In het verhaal van de Opstanding uit het Johannes’ evangelie staat twee maal de vraag aan Maria uit Magdela: ‘Waarom huil je?’.
Het evangelie verhaalt niet of Maria huilt, als ze aan twee van Jezus’ leerlingen vertelt: ‘Ze hebben de Heer uit het graf weggehaald en we weten niet waar ze hem nu hebben neergelegd’. We kennen van de leerlingen geen reactie naar Maria, alleen dat ze zich haasten naar het graf.

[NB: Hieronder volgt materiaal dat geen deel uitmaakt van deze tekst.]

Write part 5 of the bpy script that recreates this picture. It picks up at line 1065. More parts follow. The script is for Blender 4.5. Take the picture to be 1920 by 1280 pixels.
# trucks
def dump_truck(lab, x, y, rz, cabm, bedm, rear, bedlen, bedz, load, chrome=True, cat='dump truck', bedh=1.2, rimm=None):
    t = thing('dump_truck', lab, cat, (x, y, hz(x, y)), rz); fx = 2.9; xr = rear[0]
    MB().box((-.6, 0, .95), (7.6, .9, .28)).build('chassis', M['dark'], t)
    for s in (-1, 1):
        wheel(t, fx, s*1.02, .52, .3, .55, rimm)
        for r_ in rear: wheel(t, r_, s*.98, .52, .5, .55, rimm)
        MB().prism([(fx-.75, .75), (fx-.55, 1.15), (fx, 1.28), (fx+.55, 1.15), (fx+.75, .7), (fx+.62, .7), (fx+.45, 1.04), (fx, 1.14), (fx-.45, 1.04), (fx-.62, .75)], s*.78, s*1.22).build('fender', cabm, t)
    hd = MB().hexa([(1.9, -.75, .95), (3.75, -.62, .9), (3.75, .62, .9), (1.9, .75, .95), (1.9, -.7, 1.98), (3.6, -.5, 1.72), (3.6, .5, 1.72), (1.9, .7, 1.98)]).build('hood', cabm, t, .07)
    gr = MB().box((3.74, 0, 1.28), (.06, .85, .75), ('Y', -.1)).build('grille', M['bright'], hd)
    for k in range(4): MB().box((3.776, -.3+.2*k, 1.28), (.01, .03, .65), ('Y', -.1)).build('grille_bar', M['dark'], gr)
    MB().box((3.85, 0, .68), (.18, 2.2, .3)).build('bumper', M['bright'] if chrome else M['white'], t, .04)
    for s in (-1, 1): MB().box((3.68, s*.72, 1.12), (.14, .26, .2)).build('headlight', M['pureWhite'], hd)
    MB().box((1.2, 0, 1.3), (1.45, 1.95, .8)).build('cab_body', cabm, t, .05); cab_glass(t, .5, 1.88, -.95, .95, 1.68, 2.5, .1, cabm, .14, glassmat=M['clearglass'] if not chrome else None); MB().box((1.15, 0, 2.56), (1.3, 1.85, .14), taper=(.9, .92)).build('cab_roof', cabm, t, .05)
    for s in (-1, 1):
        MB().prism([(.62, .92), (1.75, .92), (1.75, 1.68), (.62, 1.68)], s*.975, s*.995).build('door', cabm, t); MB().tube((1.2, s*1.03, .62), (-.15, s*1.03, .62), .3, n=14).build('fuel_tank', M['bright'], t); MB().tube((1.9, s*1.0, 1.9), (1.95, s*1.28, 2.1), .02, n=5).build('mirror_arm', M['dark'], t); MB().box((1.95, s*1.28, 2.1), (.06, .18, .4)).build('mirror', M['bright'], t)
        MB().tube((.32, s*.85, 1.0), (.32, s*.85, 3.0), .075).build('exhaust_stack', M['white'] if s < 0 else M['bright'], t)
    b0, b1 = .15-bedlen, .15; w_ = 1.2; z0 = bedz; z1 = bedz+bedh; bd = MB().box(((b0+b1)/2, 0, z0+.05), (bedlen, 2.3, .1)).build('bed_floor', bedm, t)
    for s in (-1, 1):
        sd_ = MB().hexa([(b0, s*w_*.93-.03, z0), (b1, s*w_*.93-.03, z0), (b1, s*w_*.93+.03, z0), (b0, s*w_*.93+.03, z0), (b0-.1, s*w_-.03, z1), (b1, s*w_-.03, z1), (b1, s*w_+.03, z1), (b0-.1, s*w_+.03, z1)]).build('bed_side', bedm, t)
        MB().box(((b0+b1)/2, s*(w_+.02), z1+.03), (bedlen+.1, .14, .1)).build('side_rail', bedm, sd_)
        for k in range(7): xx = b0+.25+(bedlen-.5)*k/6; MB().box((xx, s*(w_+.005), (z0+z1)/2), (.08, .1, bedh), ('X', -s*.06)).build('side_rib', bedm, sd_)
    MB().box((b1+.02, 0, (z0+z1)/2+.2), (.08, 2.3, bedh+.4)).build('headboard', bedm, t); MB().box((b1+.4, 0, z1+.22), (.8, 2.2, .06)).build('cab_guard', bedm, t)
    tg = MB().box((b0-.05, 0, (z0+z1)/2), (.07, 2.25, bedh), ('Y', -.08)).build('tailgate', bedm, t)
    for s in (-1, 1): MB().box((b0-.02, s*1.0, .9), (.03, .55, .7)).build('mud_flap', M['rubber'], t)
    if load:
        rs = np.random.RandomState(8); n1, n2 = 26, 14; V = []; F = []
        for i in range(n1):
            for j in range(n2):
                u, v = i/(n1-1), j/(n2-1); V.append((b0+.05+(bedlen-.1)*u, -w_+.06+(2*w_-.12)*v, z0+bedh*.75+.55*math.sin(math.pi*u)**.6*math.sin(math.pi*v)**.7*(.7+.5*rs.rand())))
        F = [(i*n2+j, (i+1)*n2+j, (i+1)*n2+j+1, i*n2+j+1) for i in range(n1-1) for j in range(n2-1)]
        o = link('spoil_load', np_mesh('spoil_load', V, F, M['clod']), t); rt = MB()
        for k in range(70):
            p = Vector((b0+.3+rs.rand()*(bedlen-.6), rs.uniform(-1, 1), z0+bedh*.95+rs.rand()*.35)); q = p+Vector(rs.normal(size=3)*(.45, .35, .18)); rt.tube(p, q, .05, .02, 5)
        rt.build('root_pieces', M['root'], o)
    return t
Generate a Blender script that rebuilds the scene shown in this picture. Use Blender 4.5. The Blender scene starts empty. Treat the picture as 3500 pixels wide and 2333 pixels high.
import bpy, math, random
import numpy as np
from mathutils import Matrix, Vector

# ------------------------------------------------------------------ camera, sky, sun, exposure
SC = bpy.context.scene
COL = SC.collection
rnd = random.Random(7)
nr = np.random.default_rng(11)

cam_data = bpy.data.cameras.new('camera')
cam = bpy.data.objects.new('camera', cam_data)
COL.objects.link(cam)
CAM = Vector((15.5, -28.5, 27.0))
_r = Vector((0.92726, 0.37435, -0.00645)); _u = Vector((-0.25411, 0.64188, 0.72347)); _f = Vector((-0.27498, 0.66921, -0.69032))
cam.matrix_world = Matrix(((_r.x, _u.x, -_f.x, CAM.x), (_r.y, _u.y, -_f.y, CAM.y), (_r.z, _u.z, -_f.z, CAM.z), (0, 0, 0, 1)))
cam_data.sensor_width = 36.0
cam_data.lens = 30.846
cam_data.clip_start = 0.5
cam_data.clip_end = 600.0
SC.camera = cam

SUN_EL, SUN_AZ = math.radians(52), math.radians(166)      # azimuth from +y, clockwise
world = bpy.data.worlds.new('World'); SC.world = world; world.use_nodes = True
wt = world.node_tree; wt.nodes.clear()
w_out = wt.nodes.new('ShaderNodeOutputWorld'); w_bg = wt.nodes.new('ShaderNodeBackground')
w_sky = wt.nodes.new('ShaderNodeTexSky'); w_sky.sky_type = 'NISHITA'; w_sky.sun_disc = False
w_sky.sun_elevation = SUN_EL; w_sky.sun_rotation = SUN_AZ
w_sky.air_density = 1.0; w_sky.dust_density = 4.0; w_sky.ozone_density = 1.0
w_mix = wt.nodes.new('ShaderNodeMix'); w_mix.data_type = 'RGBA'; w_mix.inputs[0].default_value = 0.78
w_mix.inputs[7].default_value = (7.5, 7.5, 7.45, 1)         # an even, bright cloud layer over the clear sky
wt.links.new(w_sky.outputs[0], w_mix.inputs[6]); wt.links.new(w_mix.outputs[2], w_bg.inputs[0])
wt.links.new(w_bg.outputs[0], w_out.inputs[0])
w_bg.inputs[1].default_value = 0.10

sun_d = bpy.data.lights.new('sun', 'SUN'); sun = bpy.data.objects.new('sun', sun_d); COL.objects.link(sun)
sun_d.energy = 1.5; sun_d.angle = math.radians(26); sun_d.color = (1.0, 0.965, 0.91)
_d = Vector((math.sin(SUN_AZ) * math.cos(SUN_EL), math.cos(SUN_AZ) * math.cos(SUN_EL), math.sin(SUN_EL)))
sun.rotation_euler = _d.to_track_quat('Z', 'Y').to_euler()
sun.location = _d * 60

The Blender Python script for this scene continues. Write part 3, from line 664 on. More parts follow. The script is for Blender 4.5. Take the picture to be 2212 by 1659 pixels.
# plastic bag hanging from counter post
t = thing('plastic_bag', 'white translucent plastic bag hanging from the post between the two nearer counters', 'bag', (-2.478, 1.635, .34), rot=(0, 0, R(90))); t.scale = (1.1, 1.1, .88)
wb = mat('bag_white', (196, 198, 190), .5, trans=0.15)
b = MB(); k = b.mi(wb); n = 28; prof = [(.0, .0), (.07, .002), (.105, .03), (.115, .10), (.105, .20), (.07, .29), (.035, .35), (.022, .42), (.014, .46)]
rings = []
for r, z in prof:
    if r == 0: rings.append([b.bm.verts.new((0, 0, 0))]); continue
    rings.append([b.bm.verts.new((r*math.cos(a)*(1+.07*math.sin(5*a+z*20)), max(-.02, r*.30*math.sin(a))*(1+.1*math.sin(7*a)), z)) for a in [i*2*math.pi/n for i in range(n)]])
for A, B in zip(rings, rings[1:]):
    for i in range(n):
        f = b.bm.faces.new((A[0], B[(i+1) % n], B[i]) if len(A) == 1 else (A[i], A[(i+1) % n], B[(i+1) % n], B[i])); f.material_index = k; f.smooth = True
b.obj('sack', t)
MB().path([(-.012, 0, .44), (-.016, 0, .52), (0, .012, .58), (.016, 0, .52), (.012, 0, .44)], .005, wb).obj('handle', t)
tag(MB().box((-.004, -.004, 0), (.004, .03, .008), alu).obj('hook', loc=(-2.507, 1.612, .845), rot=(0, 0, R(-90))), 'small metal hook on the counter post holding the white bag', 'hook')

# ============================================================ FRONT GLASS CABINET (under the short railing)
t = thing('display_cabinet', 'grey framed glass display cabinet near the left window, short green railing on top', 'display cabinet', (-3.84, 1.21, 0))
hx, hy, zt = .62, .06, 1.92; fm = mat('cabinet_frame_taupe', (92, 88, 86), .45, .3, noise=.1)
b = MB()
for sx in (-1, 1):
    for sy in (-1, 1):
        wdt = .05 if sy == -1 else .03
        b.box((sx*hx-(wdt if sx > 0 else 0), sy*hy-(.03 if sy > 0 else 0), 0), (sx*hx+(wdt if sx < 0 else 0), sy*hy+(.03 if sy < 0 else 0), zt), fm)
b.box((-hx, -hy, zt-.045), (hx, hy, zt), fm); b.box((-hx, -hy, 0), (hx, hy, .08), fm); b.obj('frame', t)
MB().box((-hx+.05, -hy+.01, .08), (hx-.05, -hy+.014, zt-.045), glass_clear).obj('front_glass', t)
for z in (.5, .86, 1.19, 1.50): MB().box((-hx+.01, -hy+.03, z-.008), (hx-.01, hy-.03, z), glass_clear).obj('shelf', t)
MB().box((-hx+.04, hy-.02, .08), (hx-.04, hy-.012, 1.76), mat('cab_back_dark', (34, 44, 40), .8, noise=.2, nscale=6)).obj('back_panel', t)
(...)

Bij de twee engelen in het graf is Maria’s antwoord op de vraag: ‘Waarom huil je?’ bijna hetzelfde als in haar bericht aan Jezus’ leerlingen: ‘Ze hebben mijn Heer weggehaald en ik weet niet waar ze hem naar toe gebracht hebben’. Het verschil is vooral dat Maria’s antwoord bij de engelen veel persoonlijker is. Daar is het ‘mijn Heer’ in plaats van ‘de Heer’ en ‘ik’ in plaats van ‘wij’.
Als Jezus aan Maria vraagt waarom ze huilt en wie ze zoekt, antwoordt Maria als aan de tuinman: ‘Als u hem hebt weggehaald, vertel me dan waar u hem hebt neergelegd, dan kan ik hem meenemen’. Maria had ook kunnen uitroepen: ‘Dat snapt u toch zeker zelf wel, als u dat lege graf ziet!’. Maria had de tuinman kunnen beschuldigen van het stelen van Jezus’ lichaam of ze had sprakeloos kunnen worden. Maar nee, Maria stelt een beleefde vraag, waarbij ze ‘de tuinman’ ook een eervolle uitweg biedt.

Ik vermoed dat we de vraag ‘Waarom huil je?’ weinig stellen of beantwoorden.
Het voelt wat beschaamd: huilen waar anderen bij zijn of getuige zijn van huilen. We willen ons vaak liever ‘groot’ houden en ons verdriet niet al te openlijk tonen. Soms gaan we troosten met woorden: zeggen dat we het begrijpen of verklaringen geven. In het Bijbelboek Job lezen we dat het beter is om te beginnen met stil zijn en geduldig wachten tot de ander het initiatief neemt om te vertellen en dan zonder oordeel en advies luisteren.
De vraag naar het waarom van huilen, is waardevol om aan onszelf te stellen. Pas na een doorleefd antwoord, kunnen we zoeken naar een uitweg, die ons verder helpt, los van wat in het algemeen nuttig en nodig is.

Bij iedere vraag ‘Waarom huil je?’, past een zorgvuldig en geduldig luisterende, respectvolle houding. Bij Maria uit Magdela hoorden we het al in het verschil tussen ‘de Heer’ en ‘mijn Heer’ en tussen het ‘ik‘ en ‘wij’, afhankelijk van wie de vraag stelt. Vaak zijn er meerdere redenen om te huilen. Bij Maria zijn dat ook het verdriet om Jezus’ lijden, dat ze van zo dichtbij heeft meegemaakt, en het vooruitzicht van een leven zonder de directe nabijheid van Jezus.
Als Jezus zich aan Maria openbaart, krijgt Maria gelijk twee opdrachten van hem: ‘Houd me niet vast’ en ‘Ga naar mijn broeders en zusters’. Jezus maakt een nieuw begin met Maria. De tijd van zorgen voor Jezus is na zijn opstanding voorbij en de tijd van boodschapper van de opgestane Heer is begonnen.
Ik hoop dat het Paasevangelie ons de moed en kracht geeft om opnieuw te beginnen na huilen en om verder te gaan met liefdevol leven in verbinding met God, onze naaste en onszelf.